Province Doubles Wind Energy Capacity

Environment & Energy

With eight new wind turbines up and operating at the North Cape Wind Farm, Prince Edward Island is now generating enough wind energy to power nearly 6,500 homes.

Minister of Environment and Energy Jamie Ballem said the new 660-watt turbines bring the electrical generation capacity to 10.56 megawatts.

"That means that approximately four per cent of Islander's energy needs are being met by the North Cape Wind Farm. Combined with the recent commissioning of the V-90, North America's largest wind machine, Prince Edward Island is getting five per cent of its electricity through this clean and renewable energy source. That is quite an accomplishment in two years."

Owned and operated by the PEI Energy Corporation, the North Cape Wind Farm opened in November 2001 with eight turbines generating 5.28 megawatts of electricity. The corporation invested $850,000 of the earnings from Phase 1 in the $7.6 million Phase 2 expansion. Minister Ballem said that further investment in wind energy provides Prince Edward Island with increased energy security and represents a significant additional commitment to protecting the environment.

"The more energy we generate from wind, the less energy we need to generate from fossil fuels. As a result, energy produced at the North Cape Wind Farm will displace 30,000 tonnes of carbon dioxide emissions and other harmful pollutants each year," he said.

Carbon dioxide is the principle greenhouse gas associated with climate change. Increasing the use of renewable energy including wind energy was one of the priorities identified in the climate change agreement signed recently between the Governments of Prince Edward Island and Canada.

Through the federal Wind Power Production Incentive program, Minister Ballem said the PEI Energy Corporation will receive approximately one cent per kilowatt-hour for all power produced from the Phase 2 turbines until 2010.

The Energy Corporation is selling the electricity generated from the expansion to Maritime Electric Company Limited at 90 per cent of what it would have cost the power utility to purchase the energy from off-Island. In addition, Islanders buying green energy from Maritime Electric have seen the price they are paying drop from 3.5 cents to 2.5 cents per kilowatt hour.

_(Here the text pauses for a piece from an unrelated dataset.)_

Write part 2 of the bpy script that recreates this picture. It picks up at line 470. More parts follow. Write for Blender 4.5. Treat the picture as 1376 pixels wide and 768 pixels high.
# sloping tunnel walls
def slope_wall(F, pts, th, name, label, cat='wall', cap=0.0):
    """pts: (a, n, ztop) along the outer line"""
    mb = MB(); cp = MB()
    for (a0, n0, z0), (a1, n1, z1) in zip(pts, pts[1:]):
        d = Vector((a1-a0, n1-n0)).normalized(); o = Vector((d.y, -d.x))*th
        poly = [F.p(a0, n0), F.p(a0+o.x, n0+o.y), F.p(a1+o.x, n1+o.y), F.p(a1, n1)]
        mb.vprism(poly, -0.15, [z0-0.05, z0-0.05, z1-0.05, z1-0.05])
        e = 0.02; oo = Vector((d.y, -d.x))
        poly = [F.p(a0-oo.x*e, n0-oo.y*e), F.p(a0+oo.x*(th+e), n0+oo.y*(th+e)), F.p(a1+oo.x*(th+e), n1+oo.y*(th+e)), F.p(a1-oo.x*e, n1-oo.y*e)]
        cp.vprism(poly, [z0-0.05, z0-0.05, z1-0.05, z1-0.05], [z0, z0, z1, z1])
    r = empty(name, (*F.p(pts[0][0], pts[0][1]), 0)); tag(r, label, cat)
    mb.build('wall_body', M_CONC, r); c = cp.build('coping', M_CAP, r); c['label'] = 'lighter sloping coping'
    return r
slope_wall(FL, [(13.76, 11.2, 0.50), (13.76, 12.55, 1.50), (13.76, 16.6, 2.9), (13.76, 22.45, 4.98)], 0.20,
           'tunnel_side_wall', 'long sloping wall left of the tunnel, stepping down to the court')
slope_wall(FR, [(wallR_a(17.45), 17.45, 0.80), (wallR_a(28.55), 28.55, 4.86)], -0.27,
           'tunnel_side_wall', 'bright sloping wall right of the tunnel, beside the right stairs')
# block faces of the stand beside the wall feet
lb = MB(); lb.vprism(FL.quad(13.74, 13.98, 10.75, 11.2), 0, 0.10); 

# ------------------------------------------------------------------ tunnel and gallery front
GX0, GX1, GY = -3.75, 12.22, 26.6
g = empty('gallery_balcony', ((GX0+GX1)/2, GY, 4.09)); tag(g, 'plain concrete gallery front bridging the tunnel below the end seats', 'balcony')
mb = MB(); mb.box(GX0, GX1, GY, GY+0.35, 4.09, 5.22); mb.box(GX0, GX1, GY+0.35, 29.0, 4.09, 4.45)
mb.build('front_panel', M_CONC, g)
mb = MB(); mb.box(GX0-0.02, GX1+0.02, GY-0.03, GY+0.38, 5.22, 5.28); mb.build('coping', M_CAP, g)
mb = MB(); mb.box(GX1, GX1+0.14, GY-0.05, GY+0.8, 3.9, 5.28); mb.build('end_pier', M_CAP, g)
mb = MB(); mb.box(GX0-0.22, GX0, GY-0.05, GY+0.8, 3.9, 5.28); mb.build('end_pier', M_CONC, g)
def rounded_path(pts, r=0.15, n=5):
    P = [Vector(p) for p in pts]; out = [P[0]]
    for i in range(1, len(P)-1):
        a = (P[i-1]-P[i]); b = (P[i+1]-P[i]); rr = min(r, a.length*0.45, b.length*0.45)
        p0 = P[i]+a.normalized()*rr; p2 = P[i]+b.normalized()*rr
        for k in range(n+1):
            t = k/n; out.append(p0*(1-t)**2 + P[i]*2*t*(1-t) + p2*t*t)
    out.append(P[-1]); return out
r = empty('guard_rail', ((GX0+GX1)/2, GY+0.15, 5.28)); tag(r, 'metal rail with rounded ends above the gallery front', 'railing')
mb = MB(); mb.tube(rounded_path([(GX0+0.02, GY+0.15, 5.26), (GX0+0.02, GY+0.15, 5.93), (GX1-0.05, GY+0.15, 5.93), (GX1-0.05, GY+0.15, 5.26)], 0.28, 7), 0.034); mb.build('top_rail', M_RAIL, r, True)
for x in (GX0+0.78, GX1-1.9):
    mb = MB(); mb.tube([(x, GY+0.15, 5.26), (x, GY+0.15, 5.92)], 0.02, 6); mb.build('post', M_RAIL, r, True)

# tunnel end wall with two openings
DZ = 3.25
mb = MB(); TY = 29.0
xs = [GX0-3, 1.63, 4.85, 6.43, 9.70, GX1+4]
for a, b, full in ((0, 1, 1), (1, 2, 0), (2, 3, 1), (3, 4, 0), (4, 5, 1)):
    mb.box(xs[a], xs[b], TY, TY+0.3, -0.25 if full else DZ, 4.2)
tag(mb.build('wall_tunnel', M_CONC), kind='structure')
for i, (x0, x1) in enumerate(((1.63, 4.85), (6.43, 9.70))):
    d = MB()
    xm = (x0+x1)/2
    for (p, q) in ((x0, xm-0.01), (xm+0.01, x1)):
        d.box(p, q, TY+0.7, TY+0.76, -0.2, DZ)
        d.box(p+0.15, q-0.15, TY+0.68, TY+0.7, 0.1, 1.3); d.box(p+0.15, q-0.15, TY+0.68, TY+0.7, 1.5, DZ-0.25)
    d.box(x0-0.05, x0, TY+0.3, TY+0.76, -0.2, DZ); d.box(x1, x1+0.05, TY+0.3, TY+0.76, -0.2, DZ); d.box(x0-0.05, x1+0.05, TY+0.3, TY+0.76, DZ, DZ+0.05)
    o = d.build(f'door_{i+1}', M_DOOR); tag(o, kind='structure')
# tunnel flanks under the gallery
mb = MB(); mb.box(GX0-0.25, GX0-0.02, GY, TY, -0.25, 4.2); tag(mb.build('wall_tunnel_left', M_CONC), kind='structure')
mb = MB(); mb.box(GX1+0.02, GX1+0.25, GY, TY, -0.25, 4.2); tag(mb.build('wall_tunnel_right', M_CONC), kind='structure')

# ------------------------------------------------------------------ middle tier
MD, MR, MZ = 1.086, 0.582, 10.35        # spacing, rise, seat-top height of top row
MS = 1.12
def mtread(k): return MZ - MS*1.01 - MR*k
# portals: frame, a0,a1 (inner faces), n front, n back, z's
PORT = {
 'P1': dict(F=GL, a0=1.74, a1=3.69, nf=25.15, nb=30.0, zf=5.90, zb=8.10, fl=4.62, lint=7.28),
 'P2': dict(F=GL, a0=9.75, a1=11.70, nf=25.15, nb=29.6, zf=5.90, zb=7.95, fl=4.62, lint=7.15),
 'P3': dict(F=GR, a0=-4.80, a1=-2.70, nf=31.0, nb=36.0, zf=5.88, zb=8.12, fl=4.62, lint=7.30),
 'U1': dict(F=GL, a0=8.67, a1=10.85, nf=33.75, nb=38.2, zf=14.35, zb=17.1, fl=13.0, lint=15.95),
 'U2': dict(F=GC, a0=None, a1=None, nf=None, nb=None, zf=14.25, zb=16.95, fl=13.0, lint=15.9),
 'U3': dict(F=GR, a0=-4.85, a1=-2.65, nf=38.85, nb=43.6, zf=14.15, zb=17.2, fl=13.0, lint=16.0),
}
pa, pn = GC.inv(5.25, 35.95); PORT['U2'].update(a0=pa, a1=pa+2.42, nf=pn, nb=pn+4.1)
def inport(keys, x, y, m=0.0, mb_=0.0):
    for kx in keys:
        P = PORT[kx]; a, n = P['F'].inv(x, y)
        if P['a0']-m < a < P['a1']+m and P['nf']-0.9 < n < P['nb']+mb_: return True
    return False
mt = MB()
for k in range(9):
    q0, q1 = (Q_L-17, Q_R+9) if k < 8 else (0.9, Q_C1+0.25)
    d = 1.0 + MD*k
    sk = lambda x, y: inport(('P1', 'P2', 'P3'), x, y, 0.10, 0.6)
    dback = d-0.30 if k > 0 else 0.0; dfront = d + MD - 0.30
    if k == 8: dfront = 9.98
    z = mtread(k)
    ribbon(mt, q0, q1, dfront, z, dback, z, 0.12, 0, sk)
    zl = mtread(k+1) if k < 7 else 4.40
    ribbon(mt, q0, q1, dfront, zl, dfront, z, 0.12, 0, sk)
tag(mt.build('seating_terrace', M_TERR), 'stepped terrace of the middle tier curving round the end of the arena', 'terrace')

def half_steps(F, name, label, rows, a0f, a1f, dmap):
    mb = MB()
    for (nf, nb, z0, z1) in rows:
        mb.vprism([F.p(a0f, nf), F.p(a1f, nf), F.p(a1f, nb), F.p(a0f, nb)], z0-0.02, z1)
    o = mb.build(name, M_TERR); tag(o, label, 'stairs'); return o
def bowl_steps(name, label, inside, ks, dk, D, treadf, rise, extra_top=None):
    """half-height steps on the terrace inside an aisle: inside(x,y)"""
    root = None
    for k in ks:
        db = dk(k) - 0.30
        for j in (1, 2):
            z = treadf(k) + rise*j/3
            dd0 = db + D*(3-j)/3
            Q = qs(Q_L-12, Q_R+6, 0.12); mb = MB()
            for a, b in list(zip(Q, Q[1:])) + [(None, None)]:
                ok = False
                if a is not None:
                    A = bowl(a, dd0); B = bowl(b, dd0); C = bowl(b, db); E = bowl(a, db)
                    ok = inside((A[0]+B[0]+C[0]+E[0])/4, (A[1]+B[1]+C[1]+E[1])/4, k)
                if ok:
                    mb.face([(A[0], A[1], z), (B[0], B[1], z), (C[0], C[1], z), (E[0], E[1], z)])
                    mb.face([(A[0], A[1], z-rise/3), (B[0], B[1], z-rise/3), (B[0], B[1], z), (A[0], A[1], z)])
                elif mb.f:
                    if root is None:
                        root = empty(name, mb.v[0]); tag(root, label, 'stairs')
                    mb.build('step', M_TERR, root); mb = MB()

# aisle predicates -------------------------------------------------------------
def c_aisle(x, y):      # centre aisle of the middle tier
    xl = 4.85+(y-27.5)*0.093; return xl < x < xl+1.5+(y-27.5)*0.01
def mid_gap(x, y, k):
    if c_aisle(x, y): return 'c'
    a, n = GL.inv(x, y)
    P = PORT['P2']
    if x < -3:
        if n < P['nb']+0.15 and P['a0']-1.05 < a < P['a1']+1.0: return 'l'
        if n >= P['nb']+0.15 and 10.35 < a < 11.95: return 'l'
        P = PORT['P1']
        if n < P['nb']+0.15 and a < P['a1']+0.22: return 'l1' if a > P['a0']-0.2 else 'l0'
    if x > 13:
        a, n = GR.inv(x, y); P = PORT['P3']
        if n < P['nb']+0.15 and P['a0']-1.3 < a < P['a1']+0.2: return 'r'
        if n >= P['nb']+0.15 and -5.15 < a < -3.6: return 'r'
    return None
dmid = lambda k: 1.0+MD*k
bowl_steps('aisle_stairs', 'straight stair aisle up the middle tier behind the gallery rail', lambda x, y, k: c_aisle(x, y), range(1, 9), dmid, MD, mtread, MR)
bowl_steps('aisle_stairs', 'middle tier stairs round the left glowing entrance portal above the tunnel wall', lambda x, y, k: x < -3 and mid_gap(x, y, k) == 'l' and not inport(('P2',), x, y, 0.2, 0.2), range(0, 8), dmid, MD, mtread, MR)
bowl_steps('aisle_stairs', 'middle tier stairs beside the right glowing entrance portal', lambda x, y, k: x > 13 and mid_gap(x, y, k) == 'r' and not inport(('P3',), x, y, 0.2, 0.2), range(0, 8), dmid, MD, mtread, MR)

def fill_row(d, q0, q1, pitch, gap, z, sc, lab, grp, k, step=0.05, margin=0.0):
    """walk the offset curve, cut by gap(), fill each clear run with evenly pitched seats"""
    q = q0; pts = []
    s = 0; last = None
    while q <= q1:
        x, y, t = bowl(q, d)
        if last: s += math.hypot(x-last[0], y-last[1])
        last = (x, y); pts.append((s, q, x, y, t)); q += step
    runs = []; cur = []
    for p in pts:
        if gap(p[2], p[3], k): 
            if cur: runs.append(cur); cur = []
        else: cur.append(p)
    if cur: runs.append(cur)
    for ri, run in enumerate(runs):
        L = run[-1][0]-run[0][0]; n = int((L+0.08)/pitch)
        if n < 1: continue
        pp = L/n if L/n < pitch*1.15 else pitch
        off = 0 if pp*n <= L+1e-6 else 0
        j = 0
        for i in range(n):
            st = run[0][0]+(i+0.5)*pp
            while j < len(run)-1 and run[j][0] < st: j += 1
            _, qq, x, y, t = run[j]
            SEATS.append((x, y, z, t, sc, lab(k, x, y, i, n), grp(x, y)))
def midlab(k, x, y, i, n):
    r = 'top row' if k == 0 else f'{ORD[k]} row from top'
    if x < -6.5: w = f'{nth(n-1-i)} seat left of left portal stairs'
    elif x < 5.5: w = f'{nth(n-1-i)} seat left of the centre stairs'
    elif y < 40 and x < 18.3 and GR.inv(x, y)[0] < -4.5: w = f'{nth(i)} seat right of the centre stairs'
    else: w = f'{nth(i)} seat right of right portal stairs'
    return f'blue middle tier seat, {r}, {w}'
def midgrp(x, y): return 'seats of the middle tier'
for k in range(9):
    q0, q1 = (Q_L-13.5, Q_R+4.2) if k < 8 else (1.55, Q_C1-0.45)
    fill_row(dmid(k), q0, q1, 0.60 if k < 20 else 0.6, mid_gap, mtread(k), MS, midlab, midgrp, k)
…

"Revenues from Phase 1 actually exceeded expectations so the Energy Corporation is able to not only sell the Phase 2 energy to Maritime Electric at a cheaper price, but also to reinvest earnings in future wind energy developments in Prince Edward Island," Minister Ballem said.

As part of the Renewable Energy Strategy, wind power is expected to provide the province with at least 10 per cent of its electrical energy by 2010. Over the next several months, Minister Ballem said the PEI Energy Corporation will be developing plans to assess the wind resources in other regions of the province.

"The Government of Prince Edward Island is committed to continuing to be a leader in the promotion and development of wind power," the Minister said. "The North Cape Wind Farm has been an unqualified success. Now we want to see if that can be duplicated in other areas of Prince Edward Island."